Tuesday, June 09, 2009

The Broadband Britain Myth

There is still far too much evidence of ignorance amongst politicians on the matter of broadband, IT and telecoms in general. Blair's admission that he didn't know how to switch on a laptop was considered acceptably jokey at the time. No one is laughing now when our leaders profess such woeful ignorance of the fundamentals for survival in the 21st century.

BT has defended its ancient investment in copper (and aluminium) network to the death and manipulated the government for nigh on 30 years. For various internal political issues, it utterly fudged the obvious opportunity to switch to fibre when we lead the world in the technology in the 80s and 90s.

Despite loudly protesting its innocence, BT has served its own monopoly interests all the way - having delivered a mostly sub-standard service (with institutional attitude) for years. Despite "de-regulation" it carefully waited and then kicked the stool out from under the eager but naive Mercury, which set down a marker to all UK telecom competition that BT was the 600lb gorilla not to be messed with. Don't bother about investing, because we'll spoil your day.

A few cherry picked services emerged to provide point to point services to obvious points of mass connectivity, but aside from an occasional noble disaster - like Ionica's failed microwave home service that failed when the leaves came out - no one has bothered to even try to take on BT in the shires.

But better than "adequate" bandwidth is a fundamental national infrastructure issue - the Queen's Superhighway, if you like.

Copper DSL is a crap shoot with its generally unpredictable performance, compounded by various analogue uncertainties - dependant on exchange routes with a maximum of about 6km before the signal fades out. Fibre is 100% predictable all the way, and could be used from far fewer core exchanges, spaced at 50km - so thousands of exchanges could be shut/redeveloped/sold.

Although the shambles that is Virgin arose form a completely botched cable TV industry, it is the only "in the ground" alternative to BT's copper hegemony. The chances are that Virgin will get the chance to fill in the bits BT has abandoned. Everyone hates BT throughout the entire IT and telecoms industry for its continual abuses of market dominance, it's relentless devious tactics and calamitous lack of vision.

Moreover, once we become a nation dependent on connectivity, then we need to seriously consider how we get not just one but two diverse "fail over" services into each premises. Any business reliant on connectivity knows full well just how disastrous even a minor outage can be - and the same will increasingly apply to consumer installations as government owned banks and post offices progressively shut their doors and tell their customers to use online alternatives.

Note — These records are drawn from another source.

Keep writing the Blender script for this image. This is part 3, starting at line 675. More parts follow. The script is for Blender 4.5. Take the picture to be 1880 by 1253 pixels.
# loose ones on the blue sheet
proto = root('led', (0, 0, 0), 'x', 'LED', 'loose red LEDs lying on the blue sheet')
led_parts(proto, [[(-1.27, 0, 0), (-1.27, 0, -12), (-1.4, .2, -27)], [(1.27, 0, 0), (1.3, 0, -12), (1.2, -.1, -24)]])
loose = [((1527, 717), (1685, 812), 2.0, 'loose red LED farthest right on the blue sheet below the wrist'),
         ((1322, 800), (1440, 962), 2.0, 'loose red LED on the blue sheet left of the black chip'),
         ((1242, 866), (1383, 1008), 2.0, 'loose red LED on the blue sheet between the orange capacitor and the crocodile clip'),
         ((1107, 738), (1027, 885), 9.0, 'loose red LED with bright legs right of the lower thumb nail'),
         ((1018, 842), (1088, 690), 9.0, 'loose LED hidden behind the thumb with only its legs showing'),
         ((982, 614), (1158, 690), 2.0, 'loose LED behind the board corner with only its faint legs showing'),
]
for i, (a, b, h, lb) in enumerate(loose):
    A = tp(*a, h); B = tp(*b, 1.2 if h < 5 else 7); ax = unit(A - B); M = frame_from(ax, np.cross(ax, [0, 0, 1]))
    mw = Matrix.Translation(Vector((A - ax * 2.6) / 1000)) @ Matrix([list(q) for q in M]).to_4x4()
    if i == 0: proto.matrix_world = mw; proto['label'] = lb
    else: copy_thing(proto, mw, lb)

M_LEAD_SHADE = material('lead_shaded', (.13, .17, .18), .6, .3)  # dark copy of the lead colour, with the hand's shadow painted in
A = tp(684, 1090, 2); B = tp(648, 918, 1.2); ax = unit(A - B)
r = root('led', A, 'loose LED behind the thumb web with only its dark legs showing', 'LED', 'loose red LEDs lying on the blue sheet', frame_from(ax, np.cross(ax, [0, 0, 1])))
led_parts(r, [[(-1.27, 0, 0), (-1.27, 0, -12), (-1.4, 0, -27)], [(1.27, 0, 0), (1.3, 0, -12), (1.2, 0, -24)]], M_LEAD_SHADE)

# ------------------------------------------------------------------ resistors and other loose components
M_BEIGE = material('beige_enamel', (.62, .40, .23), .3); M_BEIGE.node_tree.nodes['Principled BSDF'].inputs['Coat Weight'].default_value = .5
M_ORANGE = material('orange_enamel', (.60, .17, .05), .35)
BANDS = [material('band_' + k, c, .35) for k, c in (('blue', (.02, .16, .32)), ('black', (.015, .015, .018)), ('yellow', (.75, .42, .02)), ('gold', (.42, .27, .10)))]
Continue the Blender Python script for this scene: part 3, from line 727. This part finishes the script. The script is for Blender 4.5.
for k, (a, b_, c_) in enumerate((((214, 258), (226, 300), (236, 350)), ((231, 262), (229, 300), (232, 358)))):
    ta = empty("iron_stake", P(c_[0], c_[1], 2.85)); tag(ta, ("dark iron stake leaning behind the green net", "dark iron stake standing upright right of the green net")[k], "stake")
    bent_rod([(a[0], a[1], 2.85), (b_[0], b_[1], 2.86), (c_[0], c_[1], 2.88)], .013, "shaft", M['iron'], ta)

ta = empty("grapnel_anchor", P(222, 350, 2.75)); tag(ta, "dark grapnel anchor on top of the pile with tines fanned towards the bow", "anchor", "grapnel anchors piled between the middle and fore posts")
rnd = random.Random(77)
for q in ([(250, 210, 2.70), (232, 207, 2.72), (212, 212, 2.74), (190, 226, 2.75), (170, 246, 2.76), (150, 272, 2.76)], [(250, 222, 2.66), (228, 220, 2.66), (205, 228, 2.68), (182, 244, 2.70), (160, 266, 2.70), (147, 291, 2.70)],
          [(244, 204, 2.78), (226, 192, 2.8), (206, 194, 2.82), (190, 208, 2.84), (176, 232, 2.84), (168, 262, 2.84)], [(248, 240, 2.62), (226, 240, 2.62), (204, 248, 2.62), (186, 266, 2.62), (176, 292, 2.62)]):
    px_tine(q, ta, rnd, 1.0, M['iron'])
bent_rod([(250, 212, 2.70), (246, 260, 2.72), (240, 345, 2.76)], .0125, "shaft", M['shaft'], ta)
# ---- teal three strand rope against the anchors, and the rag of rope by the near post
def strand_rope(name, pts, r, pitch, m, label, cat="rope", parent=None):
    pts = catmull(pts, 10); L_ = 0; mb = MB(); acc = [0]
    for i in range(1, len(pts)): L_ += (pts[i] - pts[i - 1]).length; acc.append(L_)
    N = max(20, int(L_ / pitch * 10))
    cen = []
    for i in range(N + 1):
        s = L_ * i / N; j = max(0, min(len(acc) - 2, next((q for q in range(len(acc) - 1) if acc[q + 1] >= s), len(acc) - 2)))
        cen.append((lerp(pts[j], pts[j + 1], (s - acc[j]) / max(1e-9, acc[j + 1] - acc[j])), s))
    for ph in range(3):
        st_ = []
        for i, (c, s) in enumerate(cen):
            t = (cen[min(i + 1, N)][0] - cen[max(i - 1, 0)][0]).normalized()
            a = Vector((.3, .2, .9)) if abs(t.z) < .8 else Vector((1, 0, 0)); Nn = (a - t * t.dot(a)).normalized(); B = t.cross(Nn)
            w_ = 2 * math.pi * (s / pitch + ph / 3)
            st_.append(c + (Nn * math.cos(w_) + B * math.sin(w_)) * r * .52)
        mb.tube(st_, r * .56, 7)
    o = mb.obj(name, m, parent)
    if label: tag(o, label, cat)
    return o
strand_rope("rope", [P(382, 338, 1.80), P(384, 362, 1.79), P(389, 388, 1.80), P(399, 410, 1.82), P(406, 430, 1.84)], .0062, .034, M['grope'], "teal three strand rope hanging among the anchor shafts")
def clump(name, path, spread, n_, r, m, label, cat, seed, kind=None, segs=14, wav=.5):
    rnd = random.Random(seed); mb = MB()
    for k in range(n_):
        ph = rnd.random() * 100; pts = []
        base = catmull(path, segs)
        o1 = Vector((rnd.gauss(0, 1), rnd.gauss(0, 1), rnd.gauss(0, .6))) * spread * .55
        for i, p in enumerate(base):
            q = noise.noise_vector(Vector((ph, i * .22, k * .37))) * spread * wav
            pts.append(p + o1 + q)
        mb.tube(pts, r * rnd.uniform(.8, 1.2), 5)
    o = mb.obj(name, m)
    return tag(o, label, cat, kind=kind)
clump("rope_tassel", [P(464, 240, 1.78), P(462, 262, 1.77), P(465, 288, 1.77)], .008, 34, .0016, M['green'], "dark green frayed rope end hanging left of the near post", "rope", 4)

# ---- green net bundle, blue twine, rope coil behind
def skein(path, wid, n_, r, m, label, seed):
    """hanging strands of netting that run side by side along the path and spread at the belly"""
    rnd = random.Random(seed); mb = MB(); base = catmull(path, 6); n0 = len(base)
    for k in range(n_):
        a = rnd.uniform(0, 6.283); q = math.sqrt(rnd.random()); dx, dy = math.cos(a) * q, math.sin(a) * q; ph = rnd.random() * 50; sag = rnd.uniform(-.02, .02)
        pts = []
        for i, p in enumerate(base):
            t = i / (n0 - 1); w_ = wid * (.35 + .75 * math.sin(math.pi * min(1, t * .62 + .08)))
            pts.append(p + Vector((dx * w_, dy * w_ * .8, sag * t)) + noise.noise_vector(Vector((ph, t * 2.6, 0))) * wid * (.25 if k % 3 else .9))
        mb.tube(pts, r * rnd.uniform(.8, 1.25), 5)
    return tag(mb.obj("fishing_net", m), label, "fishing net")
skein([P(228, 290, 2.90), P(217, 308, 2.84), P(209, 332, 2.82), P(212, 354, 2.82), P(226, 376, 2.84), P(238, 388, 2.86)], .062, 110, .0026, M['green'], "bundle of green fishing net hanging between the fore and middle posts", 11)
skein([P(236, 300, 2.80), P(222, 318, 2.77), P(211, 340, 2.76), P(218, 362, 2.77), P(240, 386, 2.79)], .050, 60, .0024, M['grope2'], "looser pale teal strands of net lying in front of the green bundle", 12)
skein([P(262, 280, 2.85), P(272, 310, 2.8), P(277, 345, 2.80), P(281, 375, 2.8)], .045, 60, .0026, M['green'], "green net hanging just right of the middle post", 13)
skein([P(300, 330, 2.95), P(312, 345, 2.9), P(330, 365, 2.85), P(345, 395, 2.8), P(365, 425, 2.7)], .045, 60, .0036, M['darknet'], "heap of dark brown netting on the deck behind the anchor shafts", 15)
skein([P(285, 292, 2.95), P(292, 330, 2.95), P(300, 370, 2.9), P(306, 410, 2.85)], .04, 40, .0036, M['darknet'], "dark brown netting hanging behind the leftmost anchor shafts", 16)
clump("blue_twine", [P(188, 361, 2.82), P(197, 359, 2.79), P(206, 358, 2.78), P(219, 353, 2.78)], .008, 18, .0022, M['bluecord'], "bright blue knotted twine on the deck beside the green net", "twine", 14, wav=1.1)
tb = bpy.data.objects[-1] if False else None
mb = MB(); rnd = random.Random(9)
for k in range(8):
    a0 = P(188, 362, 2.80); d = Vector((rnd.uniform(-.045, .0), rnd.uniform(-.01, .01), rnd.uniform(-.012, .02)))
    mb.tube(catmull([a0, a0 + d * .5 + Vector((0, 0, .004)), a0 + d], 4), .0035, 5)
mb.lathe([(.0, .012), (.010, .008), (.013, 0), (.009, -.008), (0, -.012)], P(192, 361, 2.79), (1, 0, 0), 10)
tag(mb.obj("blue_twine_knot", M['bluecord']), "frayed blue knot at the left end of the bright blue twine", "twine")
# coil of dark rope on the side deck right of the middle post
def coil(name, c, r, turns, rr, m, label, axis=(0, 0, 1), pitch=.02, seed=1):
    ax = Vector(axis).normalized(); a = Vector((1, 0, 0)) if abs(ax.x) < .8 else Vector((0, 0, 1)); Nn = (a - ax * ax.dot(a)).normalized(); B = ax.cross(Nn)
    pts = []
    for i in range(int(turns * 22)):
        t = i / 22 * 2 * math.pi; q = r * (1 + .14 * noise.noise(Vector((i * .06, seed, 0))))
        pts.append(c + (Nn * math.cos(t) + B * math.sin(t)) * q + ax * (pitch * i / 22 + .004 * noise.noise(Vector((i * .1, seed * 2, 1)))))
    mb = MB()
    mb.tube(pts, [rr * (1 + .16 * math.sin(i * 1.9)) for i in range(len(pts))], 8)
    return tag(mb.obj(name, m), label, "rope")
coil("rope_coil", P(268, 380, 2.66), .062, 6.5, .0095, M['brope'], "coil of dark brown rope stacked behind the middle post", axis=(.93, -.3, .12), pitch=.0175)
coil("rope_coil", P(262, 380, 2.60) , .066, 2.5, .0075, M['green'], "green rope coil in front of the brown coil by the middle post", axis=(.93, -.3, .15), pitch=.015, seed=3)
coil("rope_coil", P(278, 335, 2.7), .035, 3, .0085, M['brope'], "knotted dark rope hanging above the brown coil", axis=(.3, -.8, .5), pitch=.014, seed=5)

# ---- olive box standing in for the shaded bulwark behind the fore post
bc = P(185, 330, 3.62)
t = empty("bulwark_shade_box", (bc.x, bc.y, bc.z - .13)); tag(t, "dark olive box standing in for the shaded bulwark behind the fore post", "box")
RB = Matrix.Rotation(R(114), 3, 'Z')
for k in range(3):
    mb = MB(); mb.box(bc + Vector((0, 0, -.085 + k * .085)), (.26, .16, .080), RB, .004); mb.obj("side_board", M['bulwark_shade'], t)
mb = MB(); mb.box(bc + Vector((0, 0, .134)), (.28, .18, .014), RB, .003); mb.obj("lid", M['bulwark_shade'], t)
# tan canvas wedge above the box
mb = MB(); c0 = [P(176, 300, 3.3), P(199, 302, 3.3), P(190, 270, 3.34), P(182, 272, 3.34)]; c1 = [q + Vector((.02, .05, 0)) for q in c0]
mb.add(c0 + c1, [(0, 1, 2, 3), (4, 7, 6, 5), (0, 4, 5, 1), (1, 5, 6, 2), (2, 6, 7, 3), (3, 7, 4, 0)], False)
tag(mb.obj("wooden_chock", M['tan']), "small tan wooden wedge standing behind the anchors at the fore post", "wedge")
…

If ever there was a topic that needed a Tsar to crack heads, this is it. Lord Carter has other fish to fry as he attempts squaring the numerous circles of new media and broadcasting, but let's pray he has the bottle to insist this subject is raised up the agenda and taken away from BT's deathly embrace. For once, TMP will (generously) not immediately assume that his willingness to sit in the Lords as a Labour peer disqualifies him from getting any credit for knowing what he is doing.

After all, the exception proves he rule.